Need help with “pack” for perl and php

Question

I've the task to convert a crypt function someone made in perl into php code. Everything works okay except this:

Perl:

$wert = Encode::encode( "utf8", $wert );
$len=length $wert;
$pad = ($len % 16)?"0".chr(16 - ($len % 16)):"10";
$fuell = pack( "H*", $pad x (16 - $len % 16));

PHP:

$wert = utf8_encode($wert);
$len = mb_strlen($wert);
$pad = ( $len%16 ) ? '0'.chr(16 - ($len%16)) : '10';
$fuell = pack("H*", str_repeat($pad, (16 - $len % 16)));

The php version works okay for some strings. But when I have something like '2010-01-01T00:00:00.000' the perl version works without any error and the php version prints "PHP Warning: pack(): Type H: illegal hex digit".

I'm very grateful if someone can spot the error in the php version.

Edit:

This is the complete function I've to convert into php. It was made by a programmer of a company which doesn't work for us anymore so I can't really tell what the original intention was.

sub crypt
{
    my $self = shift;
    my ($wert,$pw)= @_;
    $wert = Encode::encode( "utf8", $wert );
    $pw = Encode::encode( "utf8", $pw );
    $len=length $wert;
    $pad = ($len % 16)?"0".chr(16 - ($len % 16)):"10";
    $fuell = pack( "H*", $pad  x (16 - $len % 16));
    $wert=$wert.$fuell;
    $lenpw=length $pw;
    $fuell = ($lenpw % 16)? pack ("H*", "00" x (16 - $lenpw % 16)):"";
    $pw=$pw.$fuell;
    $cipher = new Crypt::Rijndael $pw, Crypt::Rijndael::MODE_CBC;
    $cipher->set_iv($pw);
    $crypted = encode_base64($cipher->encrypt($wert),"");

    return $crypted;
}

Answer 1

It looks like the error is actually in both versions. The format code H looks for a hex digit, and as noted in the PHP error, it isn't finding (a legal) one. The culprit appears to be this expression:

chr(16 - ($len % 16))

The Perl version isn't complaining because Perl's version of pack will convert the character regardless of whether or not it is a hex digit (which may not be what you want).
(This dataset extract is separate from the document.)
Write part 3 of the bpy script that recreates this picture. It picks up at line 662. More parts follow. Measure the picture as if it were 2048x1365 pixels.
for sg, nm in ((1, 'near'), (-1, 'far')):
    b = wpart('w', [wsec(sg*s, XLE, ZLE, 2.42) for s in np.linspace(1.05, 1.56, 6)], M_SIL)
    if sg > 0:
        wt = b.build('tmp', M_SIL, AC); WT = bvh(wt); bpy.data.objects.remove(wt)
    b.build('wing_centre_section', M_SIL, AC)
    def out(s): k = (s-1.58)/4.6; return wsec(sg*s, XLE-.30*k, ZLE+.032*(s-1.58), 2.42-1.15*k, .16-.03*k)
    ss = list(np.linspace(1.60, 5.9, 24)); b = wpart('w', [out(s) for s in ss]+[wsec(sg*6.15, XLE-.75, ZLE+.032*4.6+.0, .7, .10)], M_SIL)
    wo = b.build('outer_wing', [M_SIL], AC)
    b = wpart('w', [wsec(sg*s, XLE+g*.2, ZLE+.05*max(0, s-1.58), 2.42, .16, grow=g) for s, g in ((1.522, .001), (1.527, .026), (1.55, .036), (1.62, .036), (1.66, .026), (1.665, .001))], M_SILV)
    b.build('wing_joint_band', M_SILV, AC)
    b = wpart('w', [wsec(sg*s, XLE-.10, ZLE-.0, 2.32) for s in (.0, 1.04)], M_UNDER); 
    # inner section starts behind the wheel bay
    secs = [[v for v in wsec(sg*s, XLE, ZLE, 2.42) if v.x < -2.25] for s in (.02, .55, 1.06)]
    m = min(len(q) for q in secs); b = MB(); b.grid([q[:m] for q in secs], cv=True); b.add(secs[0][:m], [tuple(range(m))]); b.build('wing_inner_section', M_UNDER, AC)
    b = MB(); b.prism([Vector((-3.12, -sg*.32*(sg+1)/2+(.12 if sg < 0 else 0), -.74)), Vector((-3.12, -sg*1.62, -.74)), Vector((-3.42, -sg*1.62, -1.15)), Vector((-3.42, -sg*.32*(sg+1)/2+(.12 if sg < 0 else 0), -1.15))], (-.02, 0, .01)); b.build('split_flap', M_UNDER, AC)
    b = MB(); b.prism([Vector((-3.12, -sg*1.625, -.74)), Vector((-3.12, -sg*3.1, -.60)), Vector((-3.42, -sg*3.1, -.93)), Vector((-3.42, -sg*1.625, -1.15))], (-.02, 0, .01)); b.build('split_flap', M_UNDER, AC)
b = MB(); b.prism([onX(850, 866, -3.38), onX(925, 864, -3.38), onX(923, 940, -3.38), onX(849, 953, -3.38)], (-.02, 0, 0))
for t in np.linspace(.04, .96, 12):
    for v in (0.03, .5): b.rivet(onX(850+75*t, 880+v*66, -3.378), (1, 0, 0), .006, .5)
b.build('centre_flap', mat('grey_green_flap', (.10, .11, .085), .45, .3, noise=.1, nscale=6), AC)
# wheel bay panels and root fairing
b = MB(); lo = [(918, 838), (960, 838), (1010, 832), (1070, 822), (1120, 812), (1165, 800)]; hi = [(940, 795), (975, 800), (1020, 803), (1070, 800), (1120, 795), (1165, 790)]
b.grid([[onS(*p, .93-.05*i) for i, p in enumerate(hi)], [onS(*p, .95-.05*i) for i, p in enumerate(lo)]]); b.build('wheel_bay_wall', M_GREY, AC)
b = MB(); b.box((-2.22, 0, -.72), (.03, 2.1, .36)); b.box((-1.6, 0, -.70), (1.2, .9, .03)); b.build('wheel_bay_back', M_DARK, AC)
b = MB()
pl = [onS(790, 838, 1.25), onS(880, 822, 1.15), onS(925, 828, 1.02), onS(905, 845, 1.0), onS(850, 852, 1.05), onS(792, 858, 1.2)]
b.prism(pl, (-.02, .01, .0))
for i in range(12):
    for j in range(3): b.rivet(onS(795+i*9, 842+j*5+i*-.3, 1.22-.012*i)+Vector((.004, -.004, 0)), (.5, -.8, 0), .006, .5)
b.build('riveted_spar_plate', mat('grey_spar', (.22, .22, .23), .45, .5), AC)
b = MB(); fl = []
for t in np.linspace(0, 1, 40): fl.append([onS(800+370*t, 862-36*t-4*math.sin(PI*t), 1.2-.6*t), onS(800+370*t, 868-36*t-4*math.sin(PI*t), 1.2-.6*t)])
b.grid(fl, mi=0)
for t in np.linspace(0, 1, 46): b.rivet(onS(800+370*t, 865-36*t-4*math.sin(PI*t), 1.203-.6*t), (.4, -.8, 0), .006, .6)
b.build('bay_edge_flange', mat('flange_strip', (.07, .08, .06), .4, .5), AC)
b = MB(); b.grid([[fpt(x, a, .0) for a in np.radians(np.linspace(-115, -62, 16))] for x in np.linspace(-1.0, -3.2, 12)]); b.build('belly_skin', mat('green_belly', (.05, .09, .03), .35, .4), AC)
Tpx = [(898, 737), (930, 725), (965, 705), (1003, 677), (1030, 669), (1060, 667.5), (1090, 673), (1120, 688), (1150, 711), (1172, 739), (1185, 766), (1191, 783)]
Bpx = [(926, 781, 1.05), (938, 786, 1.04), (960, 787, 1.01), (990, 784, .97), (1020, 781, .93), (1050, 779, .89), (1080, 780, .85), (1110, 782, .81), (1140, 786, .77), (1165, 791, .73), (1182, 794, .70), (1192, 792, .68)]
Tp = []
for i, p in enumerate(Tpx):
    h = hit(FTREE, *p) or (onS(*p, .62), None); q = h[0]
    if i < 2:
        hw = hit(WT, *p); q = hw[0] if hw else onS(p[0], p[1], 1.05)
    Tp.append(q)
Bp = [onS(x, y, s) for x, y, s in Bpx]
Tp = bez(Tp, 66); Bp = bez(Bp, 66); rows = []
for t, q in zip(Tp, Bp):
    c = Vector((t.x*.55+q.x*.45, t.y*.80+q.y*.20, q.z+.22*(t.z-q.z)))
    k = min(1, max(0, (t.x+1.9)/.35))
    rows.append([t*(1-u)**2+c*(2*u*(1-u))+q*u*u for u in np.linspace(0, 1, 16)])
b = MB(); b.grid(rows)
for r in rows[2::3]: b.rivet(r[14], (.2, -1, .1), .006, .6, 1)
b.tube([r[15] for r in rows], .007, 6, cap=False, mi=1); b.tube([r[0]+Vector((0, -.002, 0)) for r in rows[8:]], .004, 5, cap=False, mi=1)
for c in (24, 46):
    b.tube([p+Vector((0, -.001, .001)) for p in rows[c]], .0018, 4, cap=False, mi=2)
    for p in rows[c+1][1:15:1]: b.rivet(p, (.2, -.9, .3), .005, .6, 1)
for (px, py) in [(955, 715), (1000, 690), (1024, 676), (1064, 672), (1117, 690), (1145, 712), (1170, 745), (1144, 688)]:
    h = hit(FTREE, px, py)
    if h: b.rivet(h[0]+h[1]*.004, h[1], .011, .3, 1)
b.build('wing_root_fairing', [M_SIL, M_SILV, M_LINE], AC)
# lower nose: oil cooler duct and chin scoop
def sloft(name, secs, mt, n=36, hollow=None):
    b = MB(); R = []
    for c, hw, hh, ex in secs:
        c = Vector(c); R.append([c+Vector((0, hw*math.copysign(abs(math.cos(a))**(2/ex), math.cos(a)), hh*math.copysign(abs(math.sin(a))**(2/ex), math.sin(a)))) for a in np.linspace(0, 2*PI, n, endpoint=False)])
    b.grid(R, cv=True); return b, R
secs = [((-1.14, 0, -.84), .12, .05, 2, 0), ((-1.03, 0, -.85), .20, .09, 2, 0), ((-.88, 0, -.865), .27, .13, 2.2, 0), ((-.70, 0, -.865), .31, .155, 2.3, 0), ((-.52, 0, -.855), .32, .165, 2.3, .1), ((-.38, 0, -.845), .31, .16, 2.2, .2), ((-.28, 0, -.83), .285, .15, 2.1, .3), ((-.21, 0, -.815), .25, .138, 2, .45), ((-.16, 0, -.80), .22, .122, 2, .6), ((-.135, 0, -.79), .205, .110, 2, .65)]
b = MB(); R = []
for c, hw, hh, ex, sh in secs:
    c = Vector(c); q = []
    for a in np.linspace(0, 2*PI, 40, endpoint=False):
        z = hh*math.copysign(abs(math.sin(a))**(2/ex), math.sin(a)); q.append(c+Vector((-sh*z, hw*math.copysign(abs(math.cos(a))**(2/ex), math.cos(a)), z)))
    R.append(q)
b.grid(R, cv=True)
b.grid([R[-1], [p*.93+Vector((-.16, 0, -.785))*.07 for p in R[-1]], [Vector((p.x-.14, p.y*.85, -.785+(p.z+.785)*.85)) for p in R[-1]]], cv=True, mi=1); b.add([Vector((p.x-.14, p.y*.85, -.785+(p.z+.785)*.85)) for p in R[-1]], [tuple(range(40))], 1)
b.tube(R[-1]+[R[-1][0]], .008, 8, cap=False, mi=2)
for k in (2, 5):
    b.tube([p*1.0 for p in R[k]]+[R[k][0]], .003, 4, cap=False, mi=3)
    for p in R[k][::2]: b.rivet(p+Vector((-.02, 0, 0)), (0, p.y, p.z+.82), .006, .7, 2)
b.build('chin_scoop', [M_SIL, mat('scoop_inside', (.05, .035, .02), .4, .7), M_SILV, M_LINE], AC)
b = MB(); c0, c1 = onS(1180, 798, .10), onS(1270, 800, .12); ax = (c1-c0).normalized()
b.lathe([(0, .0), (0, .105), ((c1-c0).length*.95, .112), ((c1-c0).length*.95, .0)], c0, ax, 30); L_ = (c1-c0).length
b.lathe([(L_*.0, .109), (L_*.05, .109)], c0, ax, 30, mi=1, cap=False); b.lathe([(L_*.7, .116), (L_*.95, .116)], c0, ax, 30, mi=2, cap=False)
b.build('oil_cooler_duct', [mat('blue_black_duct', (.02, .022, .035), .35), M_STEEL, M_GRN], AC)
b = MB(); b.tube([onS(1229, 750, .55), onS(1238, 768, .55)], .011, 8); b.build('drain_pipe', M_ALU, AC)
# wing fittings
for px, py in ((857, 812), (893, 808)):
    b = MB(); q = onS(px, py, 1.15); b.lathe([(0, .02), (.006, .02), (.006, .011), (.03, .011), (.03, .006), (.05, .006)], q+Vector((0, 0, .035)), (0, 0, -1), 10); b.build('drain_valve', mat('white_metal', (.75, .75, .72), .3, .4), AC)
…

The documentation goes into more detail about what actually happens.

To prevent the error, try this instead:

sprintf('%x', 16 - ($len % 16))

Note: While this should fix the error you are getting, I don't know if it's an acceptable solution because I don't know the exact intent of the original author of the Perl code.

Answer 2

It seems that the Perl implementation of pack() is tolerant of invalid hex digits in the input string, and the PHP version is decidedly not.

Consider:

print pack("H*", "ZZ");

This prints 3 in Perl (for some reason), but results in the error you mentioned in PHP.
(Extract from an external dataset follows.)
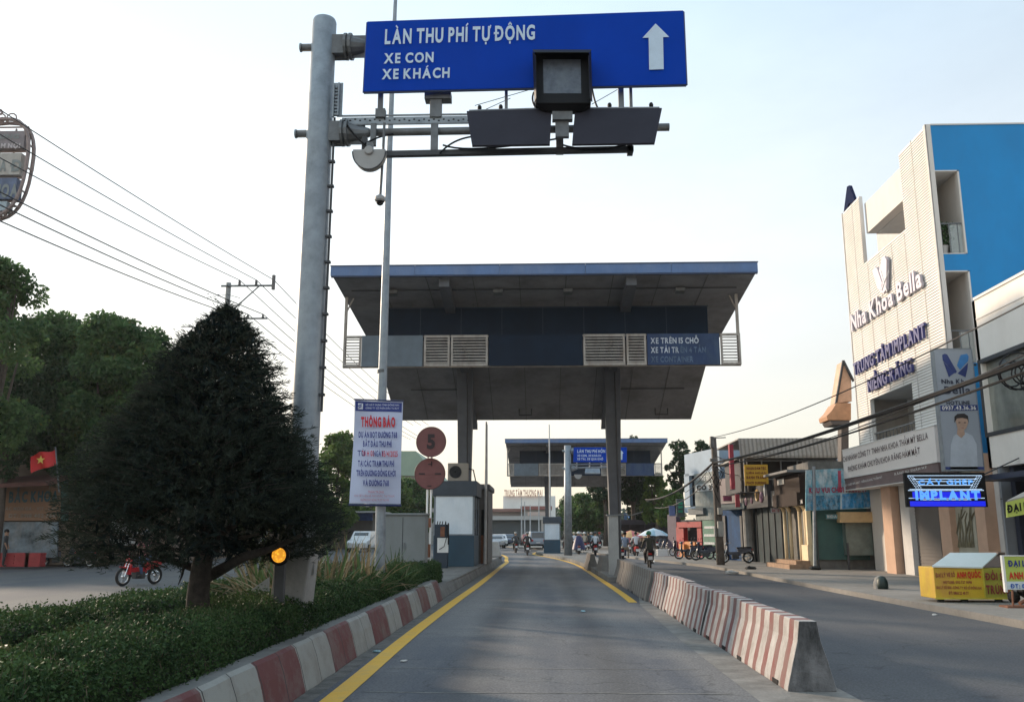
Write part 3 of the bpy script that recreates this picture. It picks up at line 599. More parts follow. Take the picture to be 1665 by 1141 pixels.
# ================================================================ toll canopy
def canopy(Y0, xc, dz, label, near=True, texts=True):
    hw = 7.35; t = thing('toll_canopy', label, 'canopy', (xc, Y0+9.4, .3 if near else .16), 'toll gate canopies across the road')
    X0, X1 = xc-hw, xc+hw; prof = [(0, 10.38), (9.3, 9.2), (14.4, 7.1)]; top = [(0, 10.72), (9.3, 9.75), (14.4, 7.45)]
    z = lambda v: v+dz
    mb = MB(); N_ = 3
    def strip(a, b, flip):
        for i in range(2): mb.add([(X0, Y0+a[i][0], z(a[i][1])), (X1, Y0+a[i][0], z(a[i][1])), (X1, Y0+a[i+1][0], z(a[i+1][1])), (X0, Y0+a[i+1][0], z(a[i+1][1]))], [(0, 1, 2, 3)])
    # soffit solid
    pr = [(Y0+.02, z(10.36)), (Y0+9.3, z(9.2)), (Y0+14.4, z(7.1)), (Y0+14.42, z(7.35)), (Y0+9.3, z(9.6)), (Y0+.02, z(10.6))]
    mb = MB(); mb.prism([(X0+.02, a, b) for a, b in pr], (2*hw-.04, 0, 0)); mb.build('soffit', soffit, t)
    sj = MB()
    for i in range(1, 9):
        xx = X0+i*2*hw/9
        for a, b in (((.1, 10.345), (9.3, 9.19)), ((9.3, 9.19), (14.35, 7.1))): sj.hexa([(xx-.012, Y0+a[0], z(a[1])-.012), (xx+.012, Y0+a[0], z(a[1])-.012), (xx+.012, Y0+b[0], z(b[1])-.012), (xx-.012, Y0+b[0], z(b[1])-.012), (xx-.012, Y0+a[0], z(a[1])+.01), (xx+.012, Y0+a[0], z(a[1])+.01), (xx+.012, Y0+b[0], z(b[1])+.01), (xx-.012, Y0+b[0], z(b[1])+.01)])
    sj.build('soffit_joint', M('joint_dark', (.12, .118, .118), .8), t)
    # fascia in five lengths, slight steps between
    for i in range(5):
        f = MB(); a = X0-.04+i*(2*hw+.08)/5; b = a+(2*hw+.08)/5-.012; f.box(a, b, Y0-.05, Y0, z(10.36)+.003*(i % 2), z(10.70)+.003*(i % 2)); f.build('fascia', roofblue, t)
    f = MB(); f.box(X0-.05, X1+.05, Y0-.07, Y0-.04, z(10.70), z(10.735)); f.box(X0-.02, X1+.02, Y0-.045, Y0+.05, z(10.31), z(10.352)); f.build('fascia_trim', M('trim_dark', (.03, .045, .09), .6), t)
    r = MB(); pr2 = [(Y0, z(10.62)), (Y0+9.3, z(9.62)), (Y0+14.4, z(7.37)), (Y0+14.42, z(7.42)), (Y0+9.3, z(9.7)), (Y0, z(10.69))]
    r.prism([(X0-.03, a, b) for a, b in pr2], (2*hw+.06, 0, 0)); r.build('roof_sheet', galvd, t)
    # beams and columns
    for bx in (xc-3.45, xc+3.08):
        b = MB()
        for i, ((a0, b0), (a1, b1)) in enumerate((((.25, 10.34), (9.3, 9.18)), ((9.3, 9.18), (14.75, 6.95)))):
            w = .18; d0 = .32 if i == 0 else .62; d1 = .62 if i == 0 else .28
            if i == 1: a0 += .0
            b.hexa([(bx-w, Y0+a0, z(b0)-d0), (bx+w, Y0+a0, z(b0)-d0), (bx+w, Y0+a1, z(b1)-d1), (bx-w, Y0+a1, z(b1)-d1), (bx-w, Y0+a0, z(b0)), (bx+w, Y0+a0, z(b0)), (bx+w, Y0+a1, z(b1)), (bx-w, Y0+a1, z(b1))])
        b.build('roof_beam', colpaint, t)
        c = MB(); yc = Y0+9.6; zt = z(8.75); zb = .28 if near else .14
        c.hexa([(bx-.21, yc-.22, zb), (bx+.21, yc-.22, zb), (bx+.21, yc+.22, zb), (bx-.21, yc+.22, zb), (bx-.36, yc-.4, zt), (bx+.36, yc-.4, zt), (bx+.36, yc+.4, zt), (bx-.36, yc+.4, zt)])
        c.build('column', colpaint, t, bevel=.01)
        g = MB(); g.tube([(bx+.1, yc-.46, zt-.2), (bx+.16, yc-.30, zb+.2)], .03, 6); g.build('drain_pipe', steeld, t)
    cd = MB()
    for yy, zz, x0_, x1_ in ((1.2, 10.16, -6.9, 6.9), (6.5, 9.52, -6.9, -3.7), (11.6, 8.2, -6.2, -3.7), (11.6, 8.2, 3.4, 6.6)): cd.tube([(xc+x0_, Y0+yy, z(zz)), (xc+x1_, Y0+yy, z(zz))], .022, 5)
    each(cd, 'soffit_conduit', steeld, t)
    cd = MB()
    for xx in (-5.4, -1.6, .9, 4.9): cd.hexa([(xc+xx-.16, Y0+1.05, z(10.02)), (xc+xx+.16, Y0+1.05, z(10.02)), (xc+xx+.16, Y0+1.35, z(9.98)), (xc+xx-.16, Y0+1.35, z(9.98)), (xc+xx-.16, Y0+1.05, z(10.14)), (xc+xx+.16, Y0+1.05, z(10.14)), (xc+xx+.16, Y0+1.35, z(10.12)), (xc+xx-.16, Y0+1.35, z(10.12))])
    each(cd, 'floodlight', galvd, t)
    # upper navy sign board under the front of the roof
    F = Fr((xc-8, Y0+2.6), (xc+8, Y0+2.6))
    u = MB(); u.box(xc-6.1, xc+6.1, Y0+2.6, Y0+2.75, z(8.62), z(9.86)); u.build('sign_board', navy, t)
    u = MB(); 
    for i in range(1, 8): u.box(xc-6.1+i*1.525-.012, xc-6.1+i*1.525+.012, Y0+2.592, Y0+2.6, z(8.64), z(9.84))
    for zz in (8.62, 9.83): u.box(xc-6.12, xc+6.12, Y0+2.58, Y0+2.6, z(zz), z(zz)+.04)
    u.build('board_batten', M('navy_dark', (.012, .026, .05), .6), t)
    hgr = MB()
    for xx in (-5.8, -4.9, -2.6, 1.3, 4.0, 5.6): hgr.tube([(xc+xx, Y0+2.7, z(9.84)), (xc+xx, Y0+2.7, z(10.05))], .035, 6)
    each(hgr, 'board_hanger', galvd, t)
    # lower band: walkway frame with louvres and boards
    yb = Y0+1.75; zb, zt = z(7.48), z(8.62); s0 = lambda px: (px-880)/1450*31.3*1.0
    band = [(-7.27, -6.62, 'L'), (-6.6, -4.38, 'G'), (-4.33, -3.4, 'L'), (-3.35, -2.02, 'L'), (-1.98, 1.4, 'N'), (1.43, 2.92, 'L'), (2.98, 3.68, 'L'), (3.72, 6.3, 'B'), (6.34, 7.05, 'L')]
    fr = M('frame_bare_metal', (.36, .33, .30), .6, .2, 4, dirt=(.14, .08, .05), damt=.5, dscale=3)
    for a, b, k in band:
        a += xc+.02; b += xc+.02
        if k == 'L':
            l = MB(); e = .055
            l.box(a, b, yb, yb+.07, zt-e*1.6, zt); l.box(a, b, yb, yb+.07, zb, zb+e*1.6); l.box(a, a+e*1.3, yb+.003, yb+.067, zb+e*1.6, zt-e*1.6); l.box(b-e*1.3, b, yb+.003, yb+.067, zb+e*1.6, zt-e*1.6)
            o = l.build('louvre_frame', fr, t)
            s = MB(); nsl = 9
            for i in range(nsl):
                zz = zb+e*1.6+(i+.5)*(zt-zb-3.2*e)/nsl; s.hexa([(a+.06, yb+.01, zz-.035), (b-.06, yb+.01, zz-.035), (b-.06, yb+.06, zz), (a+.06, yb+.06, zz), (a+.06, yb+.01, zz-.01), (b-.06, yb+.01, zz-.01), (b-.06, yb+.06, zz+.025), (a+.06, yb+.06, zz+.025)])
            s.build('louvre_slats', fr, o)
        else:
            col = {'G': M('board_grey_blue', (.12, .155, .19), .6, .2, 1.5, dirt=(.08, .105, .13), damt=.6), 'N': navy, 'B': M('board_blue', (.010, .035, .11), .6, .2, 2, dirt=(.05, .09, .15), damt=.7, dscale=1.6)}[k]
            MB().box(a, b, yb, yb+.08, zb, zt).build('band_board', col, t)
            if k == 'B' and texts:
                lt = M('faded_lettering', (.5, .55, .62), .6, .35, 3); lt2 = M('peeled_lettering', (.09, .14, .22), .7, .5, 6)
                text('board_lettering', 'XE TRÊN 15 CHỖ', (a+.12, yb, zb+.78), (1, 0, 0), (0, 0, 1), 1.72, .2, lt, t, bold=.04)
                text('board_lettering', 'XE TẢI TR', (a+.12, yb, zb+.44), (1, 0, 0), (0, 0, 1), 1.0, .2, lt, t, bold=.04)
                text('board_lettering', 'ÊN 4 TẤN', (a+1.18, yb, zb+.44), (1, 0, 0), (0, 0, 1), .9, .2, lt2, t, bold=.04)
                text('board_lettering', 'XE CONTAINER', (a+.12, yb, zb+.1), (1, 0, 0), (0, 0, 1), 1.5, .2, lt2, t, bold=.04)
    p = MB()
    p.box(xc-7.27, xc+7.07, yb+.1, yb+.16, zb-.03, zb+.02); p.box(xc-7.27, xc+7.07, yb+.1, yb+.16, zt-.04, zt+.0)
    for xx, sg in ((-7.22, 1), (7.02, -1)):
        p.box(xc+xx-.05, xc+xx+.05, yb+.08, yb+.16, zb, z(10.1)); p.tube([(xc+xx, yb+.12, z(9.5)), (xc+xx+.25*sg, yb+.12, z(10.05))], .03, 6)
    p.build('walkway_frame', fr, t)
    # lamp brackets under the rear soffit
    g = MB()
    for xx in (-.85, 5.75) if near else (-.85,):
        yy = Y0+13.4; zz = z(7.5)
        g.tube([(xc+xx-.3, yy, zz+.1), (xc+xx-.3, yy, zz-.28), (xc+xx+.3, yy, zz-.28), (xc+xx+.3, yy, zz+.1)], .03, 5)
    each(g, 'lamp_bracket', steeld, t)
    l = MB(); l.tube([(xc+4.45, Y0+6, z(9.55)), (xc+4.45, Y0+6, z(9.2)), (xc+4.6, Y0+6, z(9.15))], .04, 6); l.build('floodlight_stub', steeld, t)
    return t
canopy(29.6, .1, 0, 'nearer and larger toll canopy with blue edge, louvred band and dark underside')
canopy(81, 4.1, -.72, 'farther toll canopy with blue edge, seen small beneath the near one', near=False, texts=False)
# ================================================================ second sign pole
def pole_far():
    Y = 60.; b = Vector(((922-880)/1450*Y, Y, .16)); top = P(922, 724, Y)
    t = thing('gantry_pole', 'distant galvanised sign pole on the middle island beside the second toll booth', 'pole', b)
    MB().tube([b, (b.x+.05, Y, top.z)], [.28, .22], 16).build('pole_shaft', galv, t, smooth=True)
    F = Fr((b.x, Y-.1), (b.x+5, Y-.1)); s = MB()
    for a, c in ((P(914, 733, Y), P(1018, 731, Y)), (P(914, 761, Y), P(1012, 759, Y))):
        s.tube([a, c], .07, 8); s.lathe((b.x+.3, Y, a.z), [(.2, 0), (.2, .1), (.08, .4)], 10, 'X')
    s.build('sign_arm', galv, t)
    q = MB(); q.tube([P(925, 755, Y-.1), P(985, 754, Y-.1)], .05, 6)
    for x in (938, 959, 978, 1003): q.tube([P(x, 745, Y-.1), P(x, 762, Y-.1)], .05, 6)
    q.prism([P(952, 763, Y-.4), P(975, 763, Y-.4), P(976, 770, Y-.9), P(951, 770, Y-.9)], (0, 0, .08)); q.build('equipment_rail', galv, t)
    q = MB(); c = P(940, 771, Y-.2); q.prism([c+Vector((.26*math.cos(math.pi+math.pi*i/12), 0, .3*math.sin(math.pi+math.pi*i/12))) for i in range(13)], (0, .15, 0)); q.build('scanner_body', M('scanner_grey', (.34, .33, .32)), t)
    c = [P(933, 727, Y-.5), P(1019, 727, Y-.5), P(1019, 751, Y-.5), P(932, 751, Y-.5)]
    lane_sign(c, [('LÀN THU PHÍ HỖN HỢP', .07, .74, .64, .2), ('XE CON, XE KHÁCH', .07, .52, .37, .14), ('XE TẢI, XE QUÁ KHỔ', .07, .56, .14, .14)], (.9, .09, .16, .8), 'small distant blue lane sign with arrow seen past the dark canopy column', .1)
pole_far()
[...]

I'm not sure exactly what Perl is doing with these 'digits', but it's definitely not the same as PHP.

EDIT: It looks like, Perl actually will "roll" the hex digit domain forward into the character set. That is:

0123456789ABCDEFGHIJKLMNOPQRSTUVWXYZ  #-- Give this to Perl...
0123456789ABCDEF0123456789ABCDEF0123  #-- .. and it's treated as this hex digit

Thus, "ZZ" is the same as "33", which is why it prints 3. Note that this behavior is not well-defined according to the documentation. Thus the original implementation in Perl can be considered buggy, since it relies on behavior that isn't well-defined.